Some offers lend themselves to a pictorial, colored letterhead. When Nelson Doubleday first offered his Little Nature Library, he used a plain letterhead. By litho-graphing a nature scene of birds and woods and flowers across the top and down one side of his letterhead, he actually doubled the number of orders received from his letter! And the Little Leather Library increased their proportion of orders by almost as much.

On the other hand, we have seen numbers of offers which have pulled better results on a plain letterhead than on a colored, pictorial one. To be effective, pictures must not merely be attractively done—they must add essential background that would not be possible without them.

As an instance, at one time we offered a set of large gravure prints of famous pictures. By tipping in the upper left-hand comer of the letterhead a small reproduction of one of these prints, we added nearly 50 percent to the pulling power of the letter, and sold the prints (which had been gathering dust for years) at a goodly profit.

The same thing held true in selling calendars—a small reproduction in full colors of the picture we were using on the calendar, greatly increased the returns.

Where a business is built around some one personality, as in the case of Elbert Hubbard, his picture on the letterhead often adds 10, 15 or 20 percent to the pulling power of his letters. We found that to be so in testing different offers for John Blair, head of the New Process Company of Warren, Pa. And the same thing has been true of a number of people we have worked with. Another effective attention-getter was to tip on the letterhead a sample of the product we were offering. When it was traveling bags, we gave a sample of the leather, to show how tough and long-wearing it was. When it was a topcoat or overcoat, we attached a sample of the cloth, so you could prove for yourself its wool content, see its attractive color and design, get the feel of it.

Then there is the fill-in, and the way the letter is folded, and the circulars and order card inserted. We frequently found that even so unimportant a thing as the fold made a difference in the orders. Folding the letterhead out, using the military fold so that only the salutation and first line of the letter showed when the reader picked it up, has increased orders for us at times by as much as 10 percent.

Indenting the main paragraph helps, too. We have found it a more effective way of calling attention to a special point of interest than either underlining or capitals.

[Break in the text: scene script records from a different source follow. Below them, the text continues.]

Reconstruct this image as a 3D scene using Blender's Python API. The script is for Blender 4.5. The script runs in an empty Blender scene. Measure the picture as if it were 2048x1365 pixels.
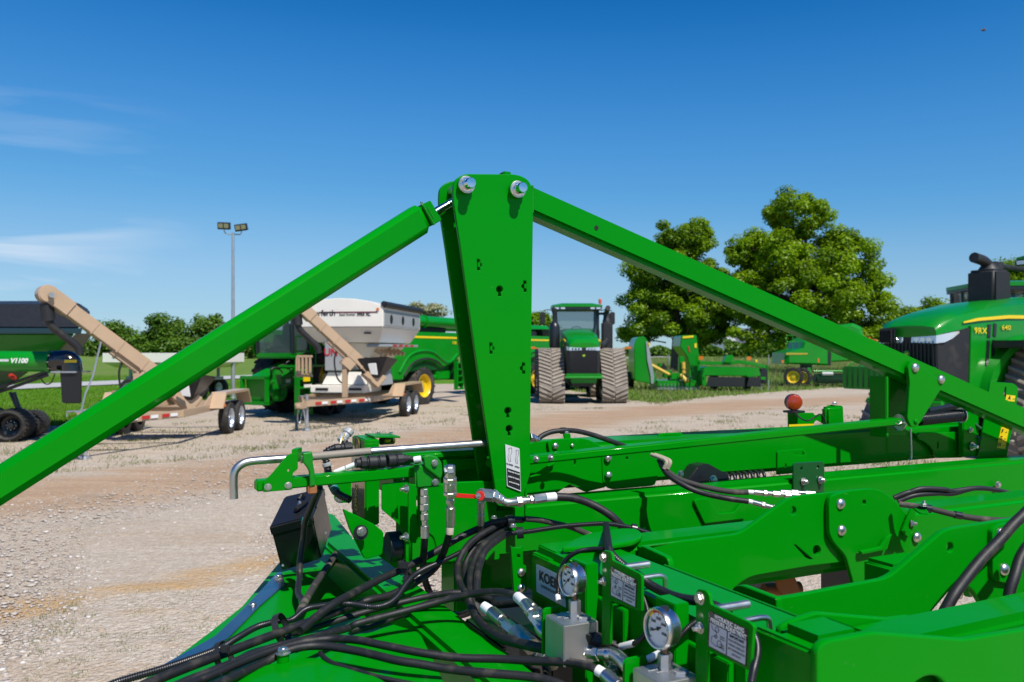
import bpy, bmesh, math, random
import numpy as np
from mathutils import Vector, Matrix, noise
random.seed(7)
rng = np.random.default_rng(7)
SC = bpy.context.scene
COL = SC.collection
R = math.radians

# ------------------------------------------------------------------ camera
FPX, U0, V0, EYE = 1680.0, 1024.0, 703.0, 1.85      # focal length in pixels of the 2048 px picture, horizon row, eye height (m)
cam_d = bpy.data.cameras.new('camera')
cam = bpy.data.objects.new('camera', cam_d); COL.objects.link(cam)
cam.location = (0, 0, EYE); cam.rotation_euler = (R(90), 0, 0)
cam_d.sensor_width = 36; cam_d.lens = 36 * FPX / 2048
cam_d.shift_y = (V0 - 682.5) / 2048
cam_d.clip_start = 0.05; cam_d.clip_end = 6000
cam_d.dof.use_dof = True; cam_d.dof.focus_distance = 1.9; cam_d.dof.aperture_fstop = 8.0
SC.camera = cam

# ------------------------------------------------------------------ light
SUN = Vector((0.40, -0.62, 1.02)).normalized()       # towards the sun
sun_d = bpy.data.lights.new('sun', 'SUN'); sun_d.energy = 5.0; sun_d.angle = R(0.53); sun_d.color = (1, .94, .85)
sun = bpy.data.objects.new('sun', sun_d); COL.objects.link(sun)
sun.rotation_euler = SUN.to_track_quat('Z', 'Y').to_euler(); sun.location = (0, 0, 30)
W = bpy.data.worlds.new('World'); SC.world = W; W.use_nodes = True
nt = W.node_tree; nt.nodes.clear()
wo = nt.nodes.new('ShaderNodeOutputWorld'); bg = nt.nodes.new('ShaderNodeBackground')
sky = nt.nodes.new('ShaderNodeTexSky'); sky.sky_type = 'NISHITA'; sky.sun_disc = False
sky.sun_elevation = math.asin(SUN.z); sky.sun_rotation = math.atan2(SUN.x, SUN.y)
sky.altitude = 200; sky.air_density = 1.15; sky.dust_density = 0.0; sky.ozone_density = 2.0
# thin cirrus wisps low in the sky, streaked sideways
tcw = nt.nodes.new('ShaderNodeTexCoord'); sepw = nt.nodes.new('ShaderNodeSeparateXYZ')
mpw = nt.nodes.new('ShaderNodeMapping'); mpw.inputs['Scale'].default_value = (3.0, 2.0, 16.0); mpw.inputs['Rotation'].default_value = (0.0, R(10), 0.0)
nzw = nt.nodes.new('ShaderNodeTexNoise'); nzw.inputs['Scale'].default_value = 1.25; nzw.inputs['Detail'].default_value = 6; nzw.inputs['Distortion'].default_value = .6
crw = nt.nodes.new('ShaderNodeValToRGB'); crw.color_ramp.elements[0].position = .50; crw.color_ramp.elements[1].position = .69
mrx = nt.nodes.new('ShaderNodeMapRange'); mrx.inputs[1].default_value = -.34; mrx.inputs[2].default_value = -.52; mrx.inputs[3].default_value = 0; mrx.inputs[4].default_value = .9
mrz = nt.nodes.new('ShaderNodeMapRange'); mrz.inputs[1].default_value = .30; mrz.inputs[2].default_value = .12; mrz.inputs[3].default_value = 0; mrz.inputs[4].default_value = 1
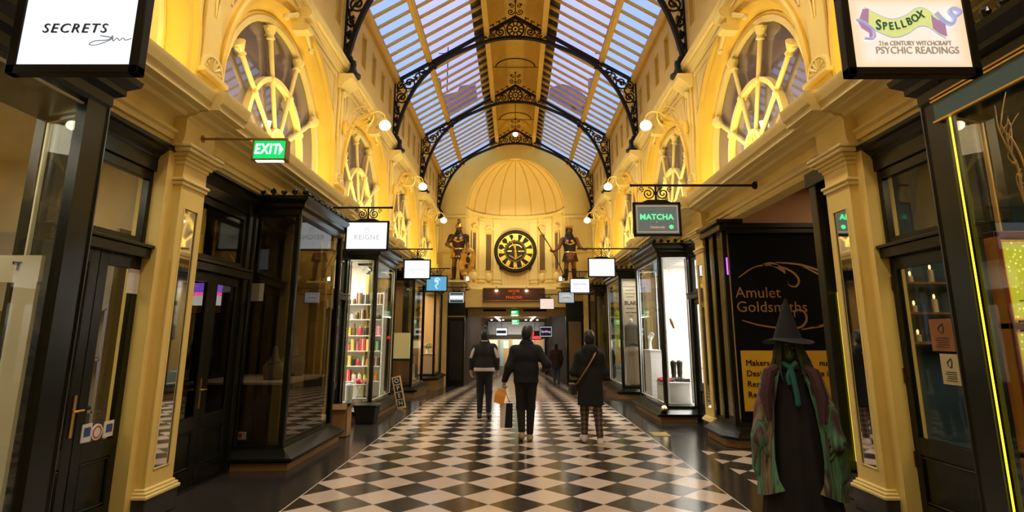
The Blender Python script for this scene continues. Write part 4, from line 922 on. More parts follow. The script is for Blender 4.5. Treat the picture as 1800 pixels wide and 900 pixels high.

Even the postage stamp has an effect upon the attention accorded a letter. Two red 2 cent stamps pull more replies than one 4 cent stamp. One red 2 cent stamp pulls better than two green 1 cent stamps. A brown 1 1/2 cent stamp looks much like a 4 cent stamp, so it pulls better than a green 1 cent stamp, but no better than two 1/2 cent stamps! As for the metered mail and postage indicia, experience varies, but in our own case, we have found postage stamps more effective than either. To show what a difference color makes even here, we know at least one post office that permits the use of black ribbons in running 1 cent metered mail, and this 1 cent metered postage has frequently outpulled 2 cent stamp or meter!

These are minor details, of course, and not to be considered in the same breath with the start of the letter, the description, the argument or the close. But when you have written a successful letter, when you have your appeal fight and are looking only for ways to get more orders, then you will be surprised at how these little minor details can make that order record mount!

CHAPTER 4

WORD PICTURES THAT MAKE PEOPLE WANT YOUR PRODUCT

Table of Contents

Now that you have your reader’s interest, what are you going to do with it? Start a series of firstlys, and secondlys and thirdlys, like the old-time Preacher, and put your reader to sleep, losing all the advantage you have worked so hard to gain? Go into a long-winded description that tires him out before he is halfway through? Or lead him gently from one point of interest to another, with word pictures so clear, so simple, that he can almost see the things you are offering him?

Getting your reader’s attention is your first job. That done, your next problem is to put your idea across, to make him see it as you see it—in short, to visualize it so clearly that he can build it piece by piece in his own mind as a child builds a house of blocks, or puts together the pieces of a picture puzzle.

The mind thinks in pictures, you know. One good illustration is worth a thousand words. But one clear picture built up in the reader’s mind by your words is worth a thousand drawings, for the reader colors that picture with his own imagination, which is more potent than all the brushes of all the world’s artists.

And the secret of painting such a picture in the reader’s mind is to take some familiar figure his mind can readily grasp, add one point of interest here, another there, and so on until you have built a complete word picture of what you have to offer. It is like building a house. You put up your framework. You add a roof, floors, sides, windows, doors, stairs, until you have your structure complete. You would not start with one side, or the roof. You get a solid foundation first; then you add to it logically, piece by piece, until you have your finished building.